We’ve held forth at length before about the uninventiveness of the sampling techniques used by today’s producers, but this was a new low, and also conclusive proof that the Black Eyed Peas had long abandoned any semblance of restraint or, y’know, shame, by the release of Monkey Business. Apparently will.i.am heard Dick Dale’s “Miserlou” on a compilation he bought in Brazil (he obviously doesn’t own the Pulp Fiction soundtrack, then) and said, “We should do a song like this.” Or, more accurately, “Let’s just lift the entire song, stick a beat under it and ramble over the top.” Press material at the time quoted will.i.am’s account of the recording: “I jump-started the computer and made some beats on the train. Then we had to fly to Tokyo and I tightened up the beat on the plane. Then I recorded vocals in this park in Tokyo. And that’s how we recorded the song, ‘Pump It.’” Yeah, and it shows.

Pepsi (2007-2010)

Here’s how things work in Black Eyed Peas World these days. In 2007, the band embark on the mammoth Black, Blue and You world tour, which — as every piece of marketing material that accompanies the tour is quick to remind attendees — is presented by Pepsi. In 2008, the band reconvene to write a new album. In 2009, the album (The E.N.D.) is released, and includes a track called “One Tribe,” a bit of pseudo-political waffle about how all the world is “one tribe, one planet, one race.” In 2010, a new advertising campaign is launched to sell gallons of America’s second-favorite sugar water to a public who clearly don’t drink enough calorie-laden bilge. And, in a remarkable cosmic coincidence, the campaign is based around a nebulous new-age concept of caring about one another and the frankly hilarious concept that “every Pepsi refreshes the world.” And shit, doesn’t it just happen that “One Tribe” is just the perfect accompaniment for the campaign? Wow! Didn’t that just work out perfectly?!

“Boom Boom Pow” (2009)

In which will.i.am, apparently inspired by a festival set by Australian duo The Presets (who, it should be added, would probably be mortified at this), lays out his vision of cutting-edge musical futurism.
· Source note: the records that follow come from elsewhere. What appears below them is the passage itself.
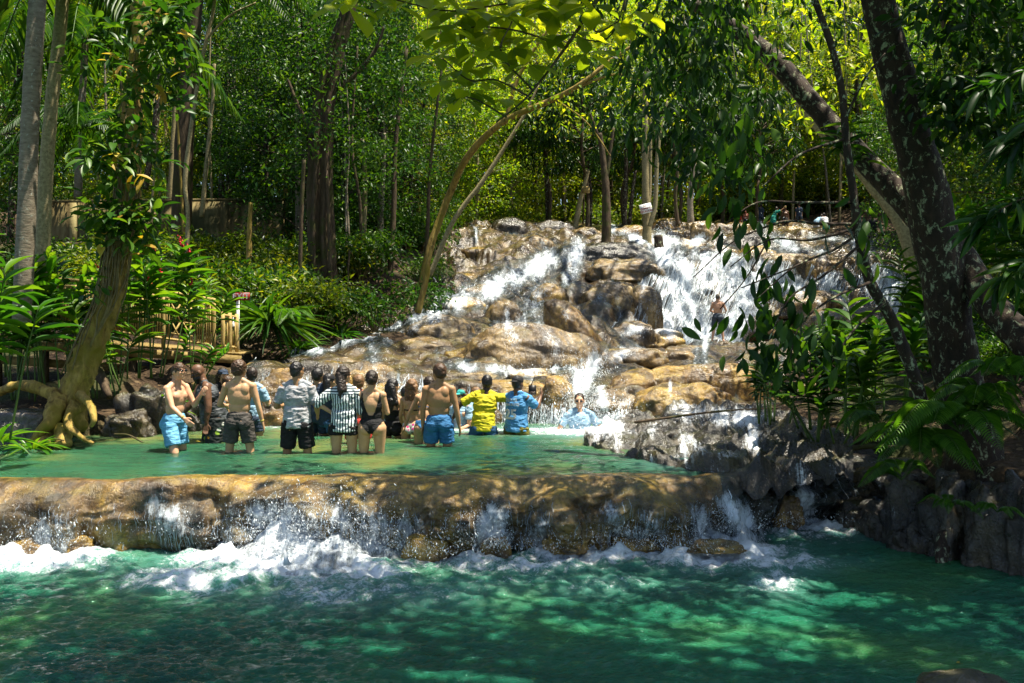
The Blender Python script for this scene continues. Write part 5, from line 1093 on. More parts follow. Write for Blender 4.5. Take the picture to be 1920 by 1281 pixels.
shade_tree('tall shade tree above the right bank, trunk out of view', [(15,13,2.4),(14.6,13.2,7),(14,13.6,11),(12,14,15)], targets(270, 2.5, 12, 8.5, 20, 2, lambda x, y: not (1330 < 960 + x / y * F < 1660 and y < 13.4 and math.sin(x * 5.1 + y * 3) > -.3) and not ((960 + x / y * F - 1540) ** 2 / 210 ** 2 + (y - 8.9) ** 2 / 1.15 ** 2 < 1) and ( 960 + x / y * F > 1430 or (y < 16 and 960 + x / y * F > 1200))), 90, 8, 14, .17, 'leaf_mid', 2)
shade_tree('tall shade tree above the left bank, trunk out of view', [(-17,12,.8),(-16.5,12.5,6),(-15,13.5,11),(-13,14.5,14)], targets(70, -14, -6.4, 17, 30, 3, lambda x, y: 960 + x / y * F < 700 and RNG.random() < .8), 80, 10, 15, .17, 'leaf_mid', 3)
shade_tree('tall shade tree over the wood left of the falls', [(-11,30,4),(-10.7,30,10),(-10,30,16),(-9,30,20)], targets(120, -12, -3, 22, 40, 4, lambda x, y: 470 < 960 + x / y * F < 790), 90, 14, 20, .2, 'leaf_mid', 4)
shade_tree('tall shade tree arching over the middle of the falls', [(16,30,3),(15,30,10),(12,29,16),(8,28,20)], targets(250, -6, 11, 19, 46, 5, lambda x, y: math.sin(x * 1.9 + y * .5) + math.sin(y * 1.1 - x * .7) > .35), 46, 18, 22, .2, 'leaf_bg', 5, .6)
# ================================================================== PEOPLE
def skin_mat(name, c):
    t = NT(name); v = t.coord(); n = t.noise(v, 5, 3); col = t.mix(t.ramp(n, [(.35, 0.0), (.65, 1.0)]), tuple(x * .82 for x in c), tuple(min(1, x * 1.12) for x in c))
    return t.done(t.pbr(col, t.ramp(t.noise(v, 9, 3), [(.35, .38), (.65, .62)]), t.bump(t.noise(v, 30, 3), .25, .01), .4))
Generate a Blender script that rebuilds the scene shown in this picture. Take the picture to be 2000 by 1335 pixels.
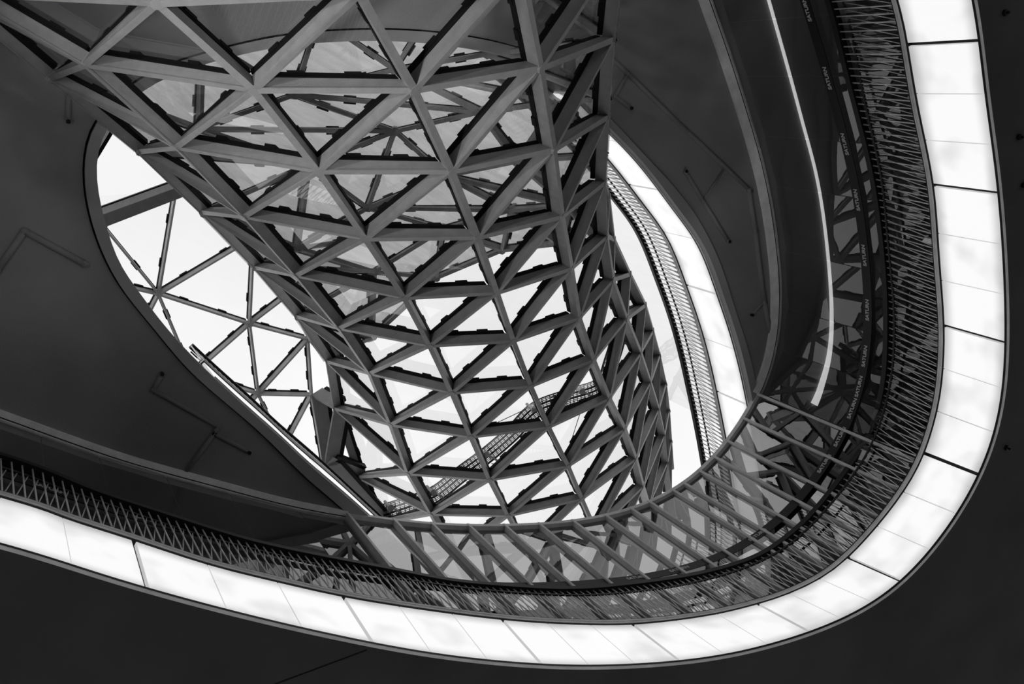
import bpy, bmesh, math, random
from mathutils import Vector, Matrix
random.seed(7)
S = bpy.context.scene
for o in list(bpy.data.objects): bpy.data.objects.remove(o)
COL = S.collection

# ------------------------------------------------------------------ camera, world, exposure
F = 1944.0
EYE = 1.6
zc = Vector((-1000, 517, -F)).normalized()
fw = Vector((0, 0, -1))
yw = (fw - zc * fw.dot(zc)).normalized()
xw = yw.cross(zc)
RM = Matrix((xw, yw, zc))                      # camera axes -> world axes
cd = bpy.data.cameras.new('camera'); cam = bpy.data.objects.new('camera', cd); COL.objects.link(cam)
cam.matrix_world = Matrix.Translation((0, 0, EYE)) @ RM.to_4x4()
cd.sensor_width = 36; cd.lens = F / 2000 * 36; cd.clip_end = 500
S.camera = cam
S.view_settings.view_transform = 'Standard'; S.view_settings.look = 'None'
S.view_settings.gamma = 1; S.view_settings.use_curve_mapping = False
S.view_settings.exposure = 0.0
w = bpy.data.worlds.new('overcast'); S.world = w; w.use_nodes = True
nt = w.node_tree; bg = nt.nodes['Background']
tc = nt.nodes.new('ShaderNodeTexCoord'); nz = nt.nodes.new('ShaderNodeTexNoise'); cr = nt.nodes.new('ShaderNodeValToRGB')
nz.inputs['Scale'].default_value = 2.2; nz.inputs['Detail'].default_value = 5
cr.color_ramp.elements[0].position = .3; cr.color_ramp.elements[0].color = (.87, .87, .87, 1)
cr.color_ramp.elements[1].position = .62; cr.color_ramp.elements[1].color = (1, 1, 1, 1)
nt.links.new(tc.outputs['Generated'], nz.inputs['Vector']); nt.links.new(nz.outputs['Fac'], cr.inputs['Fac'])
nt.links.new(cr.outputs['Color'], bg.inputs['Color']); bg.inputs['Strength'].default_value = 1.0

# unseen fill lamps, added low down to brighten ceilings and funnel
for lx, ly in ((-11, 3), (-8, 14), (3, 21), (14, 14), (15, 1), (9, -9), (-5, -9)):
    l = bpy.data.lights.new('fill_lamp', 'POINT'); l.energy = 300; l.shadow_soft_size = .6
    lo = bpy.data.objects.new('fill_lamp', l); lo.location = (lx, ly, 1.2); COL.objects.link(lo)

for lx, ly, lz, e in ((5.5, 7.5, .6, 500), (-6.5, -3.0, 3.5, 3600), (-1.0, -7.0, 2.0, 1800)):                       # unseen fill spots, added to brighten the upper funnel beams
    l = bpy.data.lights.new('fill_spot', 'SPOT'); l.energy = e; l.shadow_soft_size = .3; l.spot_size = math.radians(29); l.spot_blend = 1
    lo = bpy.data.objects.new('fill_spot', l); lo.location = (lx, ly, lz); COL.objects.link(lo)
    lo.rotation_euler = (Vector((1.1, 1.5, 10.4)) - lo.location).to_track_quat('-Z', 'Y').to_euler()

# ------------------------------------------------------------------ materials
def new_mat(name):
    m = bpy.data.materials.new(name); m.use_nodes = True
    return m, m.node_tree, m.node_tree.nodes['Principled BSDF']
def paint(name, v, rough=.5, metal=0, spec=.5, var=.12, scale=6, bump=0, bscale=150):
    m, t, b = new_mat(name)
    n = t.nodes.new('ShaderNodeTexNoise'); n.inputs['Scale'].default_value = scale; n.inputs['Detail'].default_value = 6
    g = t.nodes.new('ShaderNodeTexCoord'); r = t.nodes.new('ShaderNodeValToRGB')
    a, c = v * (1 - var), v * (1 + var)
    r.color_ramp.elements[0].position = .3; r.color_ramp.elements[0].color = (a, a, a, 1)
    r.color_ramp.elements[1].position = .7; r.color_ramp.elements[1].color = (c, c, c, 1)
    t.links.new(g.outputs['Object'], n.inputs['Vector']); t.links.new(n.outputs['Fac'], r.inputs['Fac'])
    t.links.new(r.outputs['Color'], b.inputs['Base Color'])
    b.inputs['Roughness'].default_value = rough; b.inputs['Metallic'].default_value = metal
    b.inputs['Specular IOR Level'].default_value = spec
    if bump:
        n2 = t.nodes.new('ShaderNodeTexNoise'); n2.inputs['Scale'].default_value = bscale
        bp = t.nodes.new('ShaderNodeBump'); bp.inputs['Strength'].default_value = bump; bp.inputs['Distance'].default_value = .01
        t.links.new(g.outputs['Object'], n2.inputs['Vector']); t.links.new(n2.outputs['Fac'], bp.inputs['Height'])
        t.links.new(bp.outputs['Normal'], b.inputs['Normal'])
    return m
M = {}
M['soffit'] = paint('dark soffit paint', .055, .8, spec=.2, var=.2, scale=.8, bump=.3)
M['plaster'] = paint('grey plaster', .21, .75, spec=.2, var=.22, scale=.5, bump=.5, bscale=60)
M['ring'] = paint('ring plaster', .26, .6, spec=.3, var=.15, scale=.7)
M['trim'] = paint('trim metal', .75, .45, spec=.4)
M['steel'] = paint('grey steel paint', .24, .4, spec=.5, var=.1, scale=9, bump=.3, bscale=90)
M['lattice'] = paint('light steel paint', .5, .4)
M['gasket'] = paint('black rubber', .004, .6, spec=.15)
M['black'] = paint('black handrail', .006, .5, spec=.3)
M['rod'] = paint('brushed rod steel', .8, .3, metal=.2)
M['railmetal'] = paint('rail aluminium', .6, .4, metal=.3)
M['darkwall'] = paint('dark interior wall', .03, .8, spec=.1)
M['floor'] = paint('stone floor', .6, .5, scale=.3)
M['letter'] = paint('grey lettering', .45, .6)
M['paper'] = paint('white paper', .8, .8)
M['mesh'] = paint('walkway steel', .25, .5)

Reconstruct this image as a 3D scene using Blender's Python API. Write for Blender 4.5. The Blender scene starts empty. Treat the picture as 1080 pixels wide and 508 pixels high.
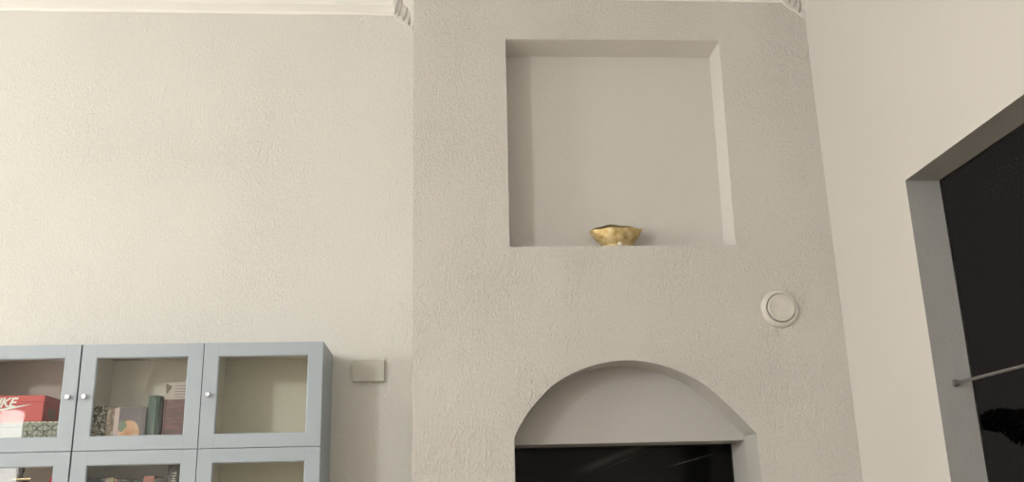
import bpy, bmesh, math, random
from mathutils import Vector, Matrix
from mathutils.geometry import tessellate_polygon
random.seed(4)
C = bpy.context.scene.collection
EZ = 1.25                                   # eye height above the floor

# ------------------------------------------------------------------ helpers
def tag(o, label=None, cat=None, group=None, kind=None):
    if label: o['label'] = label
    if cat: o['category'] = cat
    if group: o['group'] = group
    if kind: o['kind'] = kind
    return o

def empty(name, loc, label, cat, group=None, rz=0):
    o = bpy.data.objects.new(name, None); C.objects.link(o)
    o.location = loc; o.rotation_euler = (0, 0, rz); o.empty_display_size = .05
    return tag(o, label, cat, group)

def obj(name, bm, mats, parent=None, loc=None, bevel=0, smooth=False, seg=2):
    me = bpy.data.meshes.new(name)
    bmesh.ops.recalc_face_normals(bm, faces=bm.faces[:])
    bm.to_mesh(me); bm.free()
    if not isinstance(mats, (list, tuple)): mats = [mats]
    for m in mats: me.materials.append(m)
    if smooth:
        for p in me.polygons: p.use_smooth = True
        try: me.set_sharp_from_angle(angle=math.radians(40))
        except Exception: pass
    o = bpy.data.objects.new(name, me); C.objects.link(o)
    if loc: o.location = loc
    if parent: o.parent = parent
    if bevel:
        b = o.modifiers.new('bevel', 'BEVEL'); b.width = bevel; b.segments = seg
        b.limit_method = 'ANGLE'; b.angle_limit = math.radians(50); b.harden_normals = False
    return o

def box(bm, x0, x1, y0, y1, z0, z1, mi=0):
    v = [bm.verts.new((x, y, z)) for x in (x0, x1) for y in (y0, y1) for z in (z0, z1)]
    for f in ((0,1,3,2),(4,6,7,5),(0,4,5,1),(2,3,7,6),(0,2,6,4),(1,5,7,3)):
        bm.faces.new([v[i] for i in f]).material_index = mi
    return v

def lathe(bm, prof, n=32, mat=None, mi=0, cx=0, cy=0):
    """prof: list of (r,z); axis z. mat: Matrix applied."""
    rings = []
    M = mat or Matrix.Identity(4)
    for r, z in prof:
        if r < 1e-6: rings.append([bm.verts.new(M @ Vector((cx, cy, z)))])
        else: rings.append([bm.verts.new(M @ Vector((cx+r*math.cos(2*math.pi*k/n), cy+r*math.sin(2*math.pi*k/n), z))) for k in range(n)])
    for a, b in zip(rings, rings[1:]):
        for k in range(n):
            if len(a) == 1 and len(b) == 1: continue
            if len(a) == 1: f = bm.faces.new((a[0], b[k], b[(k+1)%n]))
            elif len(b) == 1: f = bm.faces.new((a[k], a[(k+1)%n], b[0]))
            else: f = bm.faces.new((a[k], a[(k+1)%n], b[(k+1)%n], b[k]))
            f.material_index = mi

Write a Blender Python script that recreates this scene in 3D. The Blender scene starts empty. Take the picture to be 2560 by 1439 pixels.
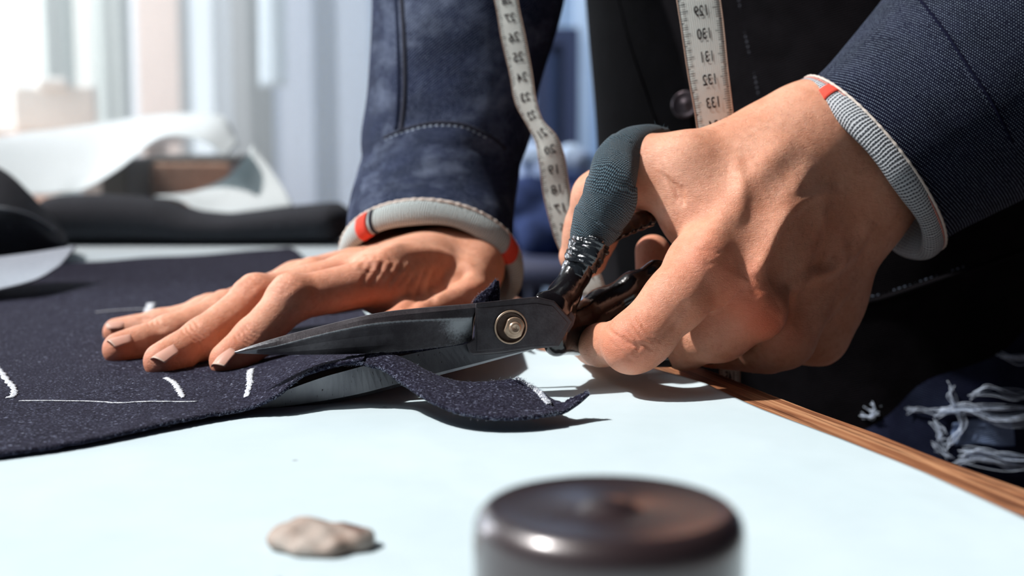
import bpy, math, random
import numpy as np
from mathutils import Vector, Matrix
random.seed(7); rng = np.random.default_rng(7)
C = bpy.context.scene.collection
SC = bpy.context.scene
OZ = 0.90                                     # height of the table top above the floor
# ------------------------------------------------------------------ camera, light, exposure
PITCH = math.radians(7.0); CH = 0.12; FPX = 3555.0
cam = bpy.data.cameras.new('camera'); camo = bpy.data.objects.new('camera', cam); C.objects.link(camo)
camo.location = (0, 0, CH + OZ); camo.rotation_euler = (math.pi/2 - PITCH, 0, 0)
cam.sensor_width = 36.0; cam.lens = FPX/2560*36.0; cam.clip_start = 0.02; cam.clip_end = 60
cam.dof.use_dof = True; cam.dof.focus_distance = 0.59; cam.dof.aperture_fstop = 7.5; cam.dof.aperture_blades = 0
SC.camera = camo
w = bpy.data.worlds.new('room_air'); SC.world = w; w.use_nodes = True
wn = w.node_tree.nodes; wl = w.node_tree.links
bg = wn['Background']; bg.inputs[1].default_value = 0.14
tc = wn.new('ShaderNodeTexCoord'); sp = wn.new('ShaderNodeSeparateXYZ'); rp = wn.new('ShaderNodeValToRGB')
mp = wn.new('ShaderNodeMapRange'); mp.inputs[1].default_value = -1; mp.inputs[2].default_value = 1
wl.new(tc.outputs['Generated'], sp.inputs[0]); wl.new(sp.outputs['X'], mp.inputs[0]); wl.new(mp.outputs[0], rp.inputs[0]); wl.new(rp.outputs[0], bg.inputs[0])
rp.color_ramp.elements[0].color = (0.72, 0.86, 1.0, 1); rp.color_ramp.elements[0].position = 0.1
rp.color_ramp.elements[1].color = (0.06, 0.05, 0.08, 1); rp.color_ramp.elements[1].position = 0.62
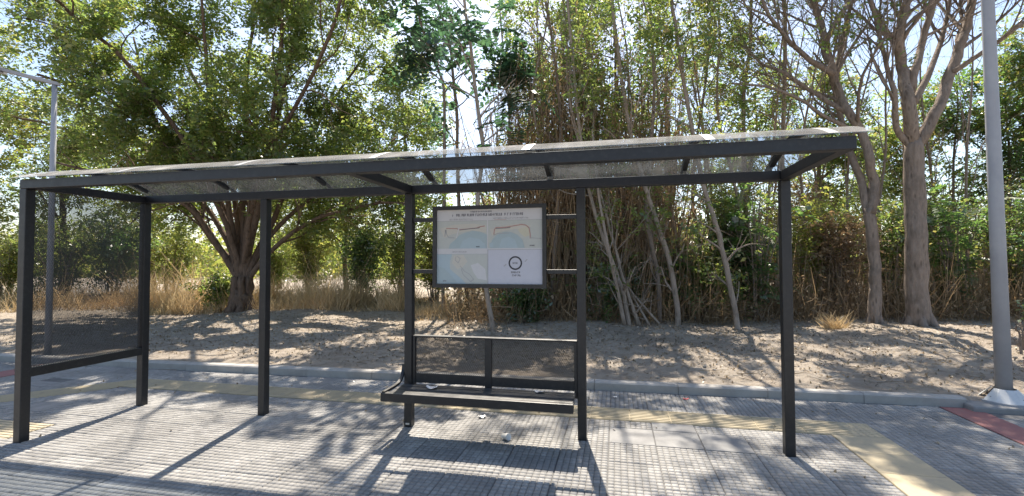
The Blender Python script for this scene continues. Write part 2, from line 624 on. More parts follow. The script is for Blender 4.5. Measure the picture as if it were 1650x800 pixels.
# bending piece and the second patch at the left
a = np.array([-1.0, .82]); d = np.array([-.66, -.75]); nn_ = np.array([.75, -.66])
for k in range(-4, 4):
    o0 = a + nn_ * (k + .5) * .05
    t0 = max(0, (o0[0] + 1.0) / .66)
    p0 = o0 + d * t0; p1 = o0 + d * 4.2
    q = nn_ * .0125
    mb.prism([tuple(p0 - q), tuple(p0 + q), tuple(p1 + q), tuple(p1 - q)], 2, -.002, .0045)
pA, pB = a + nn_ * .2, a - nn_ * .2
mb.prism([(-1.004, TY0 + .01), (-1.004, TY1 - .01), tuple(pB + d * .16), tuple(pB + d * 4.2), tuple(pA + d * 4.2), tuple(pA + d * .3)], 2, -.02, -.0018)
mb.box((-.98, -1.05, -.02), (-.17, -.67, -.001))
for k in range(7):
    y = -1.02 + k * .052
    mb.box((-.97, y - .0125, -.002), (-.18, y + .0125, .0045))
struct(mb.build('tactile_paving', 'yellow_tile'), 'worn yellow ribbed tactile band in the pavement', 'tactile paving')

# red strips
mb = MB()
mb.box((RX0 + .004, -4.3, -.02), (RX1 - .004, 1.80, -.001))
mb.box((LX0 + .004, -4.3, -.02), (LX1 - .004, 1.47, -.001))
struct(mb.build('red_paving', 'red_tile'), 'faded red strips running across the pavement', 'paving')

# kerb
mb = MB()
x = -15.0
while x < 20:
    if not (8.85 < x + .5 < 9.9):
        y0 = kerb_y(x); y1 = kerb_y(x + .994)
        q = .003 * math.sin(x * 7)
        Vk = []
        for xx, yy in ((x, y0), (x + .994, y1)):
            Vk += [(xx, yy, -.03), (xx, yy, .085 + q), (xx, yy + .018, .10 + q), (xx, yy + .125, .102 + q), (xx, yy + .125, -.03)]
        mb.add(Vk, [(0, 5, 6, 1), (1, 6, 7, 2), (2, 7, 8, 3), (3, 8, 9, 4), (0, 1, 2, 3, 4), (9, 8, 7, 6, 5)])
    x += 1.0
struct(mb.build('kerb', 'kerb_concrete'), 'grey concrete kerb between pavement and earth', 'kerb')

mb = MB()
mb.box((-60, -14, -.2), (60, -6.35, -.10))
struct(mb.build('road', 'asphalt'), 'asphalt road beside the pavement', 'road')
mb = MB()
for k in range(-30, 30):
    mb.box((k + .003, -6.35, -.2), (k + .997, -6.2, .004), .008)
struct(mb.build('road_kerb', 'kerb_concrete'), 'kerb along the road edge', 'kerb')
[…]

It’s a vision that involves beats that sound suspiciously like Afrika Bambaata’s “Planet Rock” (released in 1982, lest we forget), copious use of Auto-Tune, and a refrain that sounds awfully like “I got a Kit Kat.” The future is now, eh?

“The Time (Dirty Bit)” (2010)

In the same way that it’d be kind of perversely interesting to spend a day with Charles Manson, we sometimes wish we could see into will.i.am’s brain. It must take a special kind of musical sociopath to just keep coming up with the ideas that underpin Black Eyed Peas singles. Normal people just don’t get ideas like “Hey, what if we take an Auto-Tuned rendition of the chorus from the Dirty Dancing song and then mix it with some ’90s trance clichés and a synth tone that sounds like a mosquito? It’ll sound like someone taking a shit in your ear, but it’ll sell gazillions of copies!”

Closing thoughts (2011)

The public often has unfairly romantic expectations of artists. We expect them to create for the sake of creating, to make art for art’s sake. We like them to live out clichés we would never essay ourselves, and if any of them dare to make money in the process, we turn around and accuse them of “selling out.” No one’s denying that such notions are largely juvenile, and ignore a) the fact that everyone has to pay the rent, and b) the fact that art doesn’t exist in a commercial vacuum.

But. But. Even so, there’s something thoroughly depressing about the Black Eyed Peas’ career arc. Arguably, there’s never been a band who have started out (apparently) making music for their own artistic reasons, and then gone on to court the mainstream so deliberately and cynically.

Since about 2003, every move they’ve made has come across as cold, calculated commercialism. Hearing a new album is like listening to a bunch of ghastly marketing executives plot out strategies for appealing to new demographics (“Hey, if we get Slash, we might be able to hit the old rock dude market!”). In 2011, their output has nothing to do with art — it’s a product, the dark side of the Warholian notion of art-as-commodity, the musical equivalent of KFC’s Double Down sandwich. Theirs is a world where videos exist for product placement (we wonder how much HP TouchSmart paid for those first five seconds of the “Boom Boom Pow” video, for instance, or the watch company that’s constantly and shamelessly shown off in “The Time (Dirty Bit)”), where collaborations are strategic alliances to sell more records, where songs are written to cement corporate partnerships.

And the worst thing about Black Eyed Peas is that they know it. They’re not naïve 14-year-olds or a manufactured boy band put together by some godawful cynical svengali. Obviously we’ll never know for sure, but it looks for all the world that somewhere in the early 2000s, they made a decision to make a play for megastardom and untold riches, and in doing so, to make music in a way that looks at nothing beyond its commercial value. It’s worked a treat, obviously, so we hope they enjoy their riches, and trouble our radios no more. Goodbye and good riddance, Black Eyed Peas. Don’t let the door hit you in the ass on the way out.